Sunday, November 9, 2008

Suitcase trial casts light on Venezuelan corruption

The Miami trial of a Venezuelan businessman, which ended last week with his conviction, provided a rare opportunity to examine the inner workings of an efficient network of corruption operating within nearly every level of Venezuelan government.


Franklin Duran was found guilty by a federal jury of having acted as an illegal agent of the Venezuelan government in conspiring to silence his former partner, Guido Alejandro Antonini Wilson, about the origin of $800,000 confiscated by Argentine customs authorities last year.

Few political scandals in the history of Latin America have ever produced so many details of alleged bribes, commissions and institutionalized corruption through the sworn testimony of those who confessed their involvement.

'COMMON' PRACTICE

The man with the key revelations was prosecution witness Carlos Kauffman, 37, a collector of airplanes and luxury cars who explained how he was able to amass a fortune of more than $100 million through illicit negotiations with Venezuelan government entities.

In a business partnership with Duran that invested and distributed earnings through a string of companies named after dairy products -- Leche Inc, Milk, Klim, etc. -- Kauffman and Duran soon became some of the most prosperous businessmen in Venezuela through corruption. ''It is common in my country,'' he declared while testifying that he paid kickbacks to executives of the state-owned oil company, PDVSA, in order to obtain priority in his purchases of raw materials for his motor-oil company, Venoco.

The maneuvers described by Kauffman began before President Hugo Chávez took power. During the mid-1990s, South Florida became a refuge for about 200 Venezuelan bankers who had fled allegations of diverting $7 billion in public funds to their own accounts.

Kauffman and Duran came up with a scheme under which the directors of the bank oversight agency created to administer the troubled banks, known as FOGADE, would trust them with investing the remaining funds in other commercial banks. The two received significant commissions from the banks, which they shared with FOGADE directors, Kauffman testified.

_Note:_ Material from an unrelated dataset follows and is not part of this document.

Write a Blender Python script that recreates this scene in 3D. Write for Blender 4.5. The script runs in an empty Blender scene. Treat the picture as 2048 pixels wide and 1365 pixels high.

Duran's attorney, Ed Shohat, repeatedly argued that Kauffman was lying because Kauffman had pleaded guilty in the Antonini scandal earlier this year and promised to cooperate with prosecutors. But the testimonies and evidence presented during the eight weeks of trial also painted a broad picture of influence-peddling, intrigue, bribery, kickbacks and other corruption under President Chávez.

THE INSIDERS

According to Kauffman's testimony:

• He and Duran paid a $1 million kickback to Tobias Nobrega, then Minister of Finance, so that the ministry would would pay them $9.5 million for an office building they had bought for half that amount.

Finance ministry officials also helped the duo to restructure some bonds they
received as partial payment for the building. The bonds increased in value
through the maneuver. Soon afterward, they made an even better deal with the
finance ministry team on another bond restructure that earned them $100
million, of which $25 million went to Nobrega and his collaborators from
2002 to 2005.
• Jesus Bermudez, then deputy finance minister, got $1 million for his assistance with the restructured bonds.

• Lenin Aguilera, then advisor to the Minister of Finance, also received a $1 million kickback for the bond restructuring.